─── DATA LINES

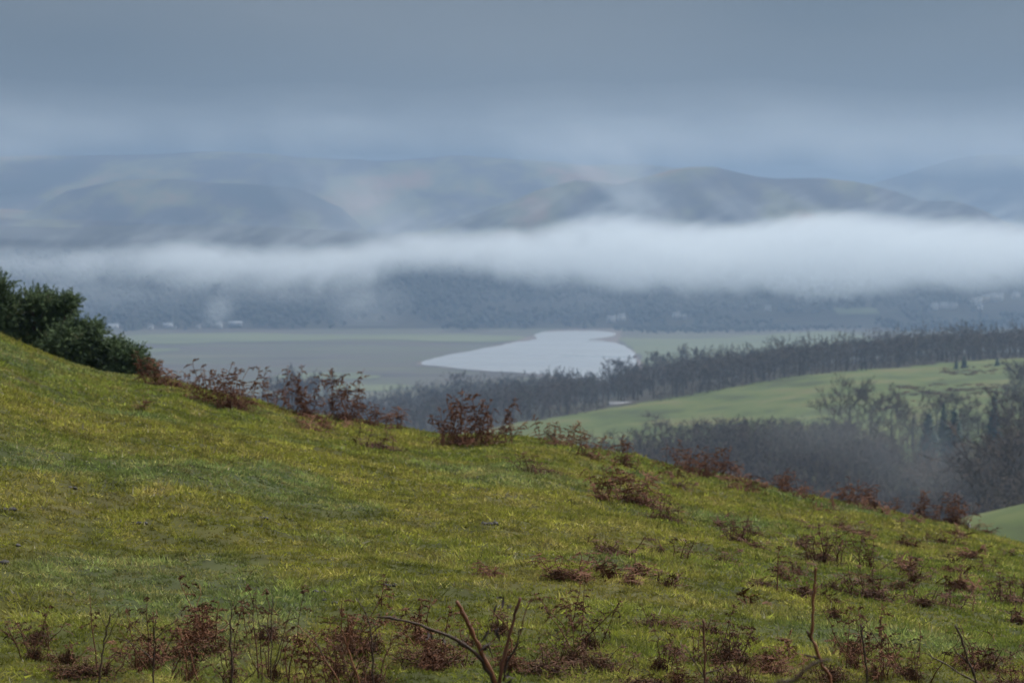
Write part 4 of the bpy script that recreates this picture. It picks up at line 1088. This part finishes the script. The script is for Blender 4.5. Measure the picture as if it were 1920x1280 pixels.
CL = [
 (296, 722, 678, 80, 'pinkish brown bracken clump on the crest touching the gorse', 14, 'bracken', 1.0),
 (345, 728, 695, 40, 'thin bracken stalks on the crest just right of the pinkish clump', 5, 'bracken', 0.5),
 (425, 765, 690, 100, 'tall ragged bracken clump on the crest with a drooping seed head', 17, 'bracken', 0.9),
 (436, 742, 680, 10, 'single tall bracken stalk with curled head above the ragged clump', 1, 'bracken', 0),
 (492, 756, 690, 8, 'lone thin dead stalk on the crest before the hazy knoll', 1, 'bracken', 0),
 (525, 770, 728, 50, 'low thin bracken stalks on the crest below the hazy knoll', 6, 'bracken', 0.5),
 (572, 785, 712, 80, 'spreading bracken clump on the crest in front of the hazy knoll', 13, 'bracken', 0.8),
 (638, 792, 712, 70, 'tall reddish bracken clump on the crest right of the knoll', 13, 'bracken', 0.8),
 (690, 800, 752, 70, 'bracken clump on the crest left of the grassy dip', 10, 'bracken', 0.7),
 (735, 806, 770, 36, 'small bracken tuft on the crest at the edge of the grassy dip', 5, 'bracken', 0.6),
 (575, 806, 780, 100, 'dark flat bracken heap below the spreading crest clump', 6, 'bracken', 1.1),
 (700, 842, 806, 120, 'darkest flat bracken heap left of the grassy dip', 7, 'bracken_dark', 1.1),
 (262, 772, 748, 36, 'small lone bracken tuft on the grass below the gorse', 4, 'bracken', 0.8),
 (880, 838, 755, 115, 'largest bushy bracken clump on the crest at centre', 24, 'bracken', 1.0),
 (940, 836, 790, 50, 'bracken stalks on the right shoulder of the largest clump', 7, 'bracken', 0.7),
 (1040, 836, 792, 70, 'reddish bracken clump on the crest before the pasture tip', 11, 'bracken', 0.8),
 (1105, 862, 816, 55, 'bracken clump on the crest above the flat dark heap', 8, 'bracken', 0.9),
 (1012, 888, 852, 80, 'flat dark bracken heap below the crest right of centre', 6, 'bracken_dark', 1.1),
 (1185, 878, 832, 60, 'bracken tuft on the crest rising over the large brown patch', 9, 'bracken', 0.8),
 (1248, 862, 822, 8, 'solitary stalk with a dark seed head on the crest', 1, 'bracken_dark', 0),
 (1180, 945, 890, 130, 'large brown bracken patch spread over the slope below the crest', 12, 'bracken', 1.1),
 (1245, 975, 930, 80, 'dark bracken patch at the lower end of the large brown patch', 8, 'bracken_dark', 1.0),
 (1330, 896, 846, 110, 'wide dark red bracken clump on the crest right of the solitary stalk', 20, 'bracken', 1.0),
 (1290, 880, 850, 50, 'low bracken at the left end of the wide dark red clump', 6, 'bracken', 0.8),
 (1395, 912, 872, 22, 'narrow bracken tuft on the crest beside the wide dark red clump', 4, 'bracken', 0.7),
 (1472, 930, 888, 60, 'orange brown bracken clump on the crest', 11, 'bracken', 1.0),
 (1520, 934, 910, 40, 'low bracken tuft on the crest right of the orange brown clump', 5, 'bracken', 0.8),
 (1605, 952, 908, 90, 'dense red brown bracken clump on the right part of the crest', 18, 'bracken', 1.0),
 (1662, 964, 932, 50, 'thin bracken trailing right of the dense red brown clump', 7, 'bracken', 0.7),
 (1738, 978, 928, 50, 'arching bracken stalks on the crest near its right end', 8, 'bracken', 0.6),
 (1785, 982, 936, 60, 'last dense bracken clump at the right end of the crest', 14, 'bracken', 1.0),
 (1845, 994, 975, 40, 'short brown tuft beside the pale upright stone', 5, 'bracken', 0.8),
 (1382, 1012, 962, 60, 'bracken clump alone on the slope under the narrow crest tuft', 9, 'bracken_dark', 0.9),
 (1420, 1025, 1000, 40, 'small bracken tuft right beside the lone slope clump', 4, 'bracken_dark', 0.8),
 (1545, 1058, 995, 80, 'dark bracken clump right behind the orange stem tip', 14, 'bracken_dark', 1.0),
 (1500, 1030, 1005, 40, 'small dark bracken tuft up left of the orange stem tip', 5, 'bracken_dark', 0.8),
 (1605, 1000, 980, 70, 'low brown arc of bracken below the dense crest clump', 5, 'bracken', 1.0),
 (1630, 1070, 1000, 50, 'upright bracken stalks right of the orange stem', 8, 'bracken_dark', 0.7),
 (1715, 1082, 1042, 70, 'bracken tuft on the mid slope near the right', 7, 'bracken_dark', 0.9),
 (1630, 1120, 1068, 100, 'broad dark bracken heap right of the orange stem', 12, 'bracken_dark', 1.0),
 (1770, 1136, 1098, 130, 'wide flat dark bracken heap on the lower right slope', 10, 'bracken_dark', 1.1),
 (1690, 1108, 1085, 50, 'small flat heap joining the two dark bracken heaps', 4, 'bracken_dark', 1.0),
 (1895, 1136, 1078, 90, 'bracken heap cut off by the right edge', 12, 'bracken_dark', 1.0),
 (1840, 1070, 1035, 40, 'sparse bracken tuft up slope of the heap at the right edge', 4, 'bracken_dark', 0.7),
 (1420, 1100, 1080, 80, 'flat brown bracken strip left of the orange stem', 4, 'bracken_dark', 1.0),
 (1455, 1108, 1020, 10, 'slender green brown stalk left of the orange stem', 1, 'bracken', 0),
 (1150, 1045, 1018, 50, 'sparse bracken wisps on the open grass right of centre', 5, 'bracken_dark', 0.5),
 (1178, 1052, 1004, 20, 'thin stalk with a brown top on the open grass', 2, 'bracken_dark', 0.3),
 (1275, 1060, 1018, 36, 'small leaning bracken stalks on the open grass', 4, 'bracken_dark', 0.4),
 (1072, 1092, 1050, 90, 'thin brown bracken patch above the forked branch on the right', 9, 'bracken', 0.8),
 (925, 1095, 1066, 70, 'straw brown bracken patch above the forked branch', 6, 'bracken', 0.7),
 (1200, 1085, 1060, 60, 'faint bracken strip right of the thin brown patch', 4, 'bracken', 0.7),
 (1076, 1180, 1098, 40, 'yellowish upright stalks right of the forked branch', 5, 'bracken', 0.4),
 (1240, 1168, 1135, 110, 'flat dead bracken strip below the open grass', 6, 'bracken_dark', 1.0),
 (1340, 1190, 1160, 70, 'small brown heap behind the thin red stem', 5, 'bracken_dark', 0.9),
 (716, 1140, 1076, 8, 'single slim stalk standing left of the forked branch tip', 1, 'bracken_dark', 0),
 (200, 1282, 1150, 40, 'tall dark stalk with shreds near the lower left corner', 3, 'bracken_dark', 0.4),
 (285, 1268, 1160, 60, 'thin branching stalks right of the tall dark stalk, lower left', 4, 'bracken_dark', 0.5),
 (350, 1236, 1190, 90, 'dark tangle of dead bracken in the lower left', 7, 'bracken_dark', 1.0),
 (432, 1250, 1128, 30, 'upright dark stalk with hanging shreds, lower left', 3, 'bracken_dark', 0.5),
 (515, 1270, 1118, 70, 'open spray of thin brown stalks in the lower left', 6, 'bracken_dark', 0.5),
 (130, 1282, 1240, 120, 'low dark bracken litter in the lower left corner', 6, 'bracken_dark', 1.0),
 (590, 1290, 1160, 60, 'reddish stalks left of the forked branch', 6, 'bracken', 0.6),
 (655, 1290, 1135, 60, 'tall thin stalks just left of the forked branch', 7, 'bracken_dark', 0.7),
 (700, 1275, 1190, 70, 'brown tangle at the foot of the tall thin stalks', 7, 'bracken_dark', 1.0),
 (830, 1252, 1205, 130, 'dense dead litter under the long left arm of the fork', 9, 'bracken_dark', 1.1),
 (930, 1180, 1130, 60, 'shrivelled fronds caught behind the fork', 6, 'bracken_dark', 0.8),
 (1040, 1262, 1210, 130, 'dense dark litter right of the fork', 9, 'bracken_dark', 1.1),
 (1130, 1262, 1200, 80, 'dark stalks and litter between the fork and the red stem', 8, 'bracken_dark', 1.0),
 (1200, 1284, 1250, 110, 'low bracken litter at the bottom edge right of the fork', 5, 'bracken_dark', 1.0),
 (1370, 1286, 1220, 90, 'brown tangle at the foot of the thin red stem', 8, 'bracken_dark', 0.9),
 (1300, 1250, 1180, 40, 'dry stalks just left of the thin red stem', 4, 'bracken_dark', 0.5),
 (1450, 1270, 1225, 90, 'pale brown tangle left of the orange stem foot', 6, 'bracken', 0.9),
 (1640, 1284, 1175, 60, 'reddish stalks beside the thin black stem', 7, 'bracken', 0.7),
 (1710, 1284, 1168, 60, 'dark stalks with shreds between the two black stems', 6, 'bracken_dark', 0.7),
 (1860, 1240, 1180, 70, 'thin brown stalks up right of the leaning black stem', 6, 'bracken_dark', 0.5),
 (1890, 1284, 1215, 90, 'dense dead litter in the lower right corner', 9, 'bracken_dark', 1.0),
 (1560, 1284, 1255, 90, 'low litter around the foot of the orange stem', 4, 'bracken_dark', 0.9),
]
for (px, base, top, wpx, lab, ns, mt, lt) in CL:
    if base > 1200 and ns > 3: wpx *= 1.3
    clump(px, base, top, wpx, lab, ns, mt, lt, name='bracken_stalk' if ns == 1 else 'bracken_clump', group=CR if base < 1000 else 'bracken on the slope', flat=0.75, lean=0.24)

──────

Copy out each line of the data containing the string "part".

**WRITTEN REPLY:**
Write part 4 of the bpy script that recreates this picture. It picks up at line 1088. This part finishes the script. The script is for Blender 4.5. Measure the picture as if it were 1920x1280 pixels.
 (1605, 952, 908, 90, 'dense red brown bracken clump on the right part of the crest', 18, 'bracken', 1.0),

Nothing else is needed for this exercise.